A single day's news sometimes looks like the distillate of an irony factory. It's there to remind us of contradictory human behavior on almost every scale, reaching back into history and projecting paradoxes for tomorrow.

On the broad scale, we get Argentina. It has defaulted on $140 billion in bonds outstanding to the private sector, and faces now its debt to the International Monetary Fund. The news is that that's being worked out, a rescheduling of a debt that reflects the profligacy of Argentine policies dating back to the reign of Juan Peron. It seems nowadays incredible that only 50 years ago, Argentina's level of income exceeded that of France.

Sharing the news is Brazil's impending election of a far-out leftist as president. Brazil's socialists have working for them the starkness of the contrast between those who prosper and those who suffer dire poverty. But Brazilians are being ushered into one more chapter in attempts at political alchemy, the substitution of political for economic means of achieving economic progress.

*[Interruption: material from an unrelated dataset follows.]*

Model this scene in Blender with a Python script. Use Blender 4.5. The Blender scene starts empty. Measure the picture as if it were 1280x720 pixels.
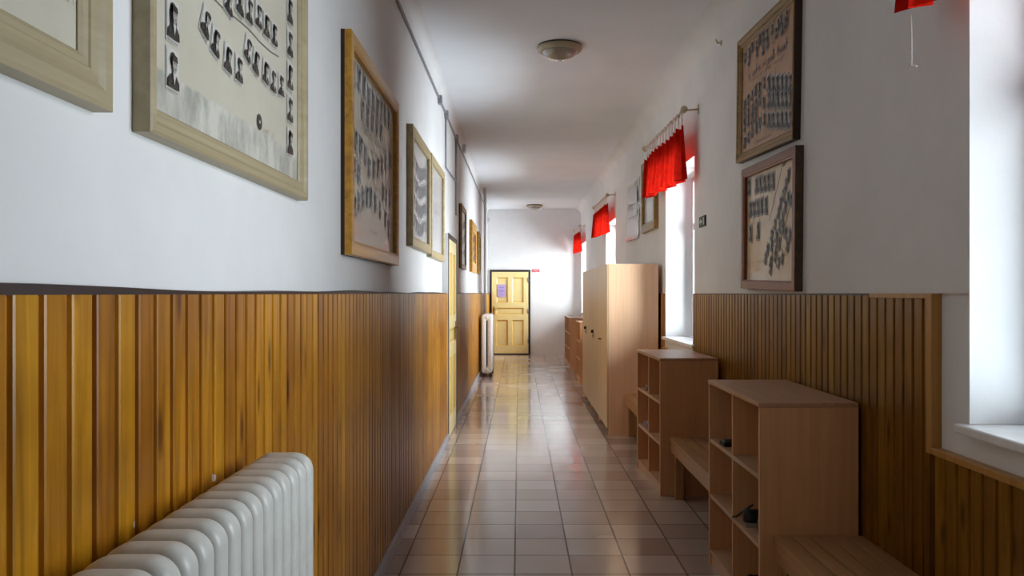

Yes, and the same day gives us Venezuela, with 1 million protesters against the socialist and autocratic rule of Hugo Chavez. Populist revolts against left-minded government rule are unusual, because the structure of leftist policies is designed to appeal to the appetites of the many, leaving us with another political cauldron in Latin America.

Meanwhile, China is exhibiting its two faces in its attempted evolution into a mercantile state with fundamentalist Marxist passions on the matter of religion. We have a 15-year sentence handed out to a banker charged with bribery, and life sentences handed out to three leaders of an underground Christian church. The new China seems to be saying: We will not tolerate crimes by businessmen because that inhibits the growth of capitalism, which we are encouraging. But do not mistake the new China. We are not sentimentalists who tolerate the single true enemy, the cultivators of religious faith who hold entities higher than the leaders of China as the sources of moral authority.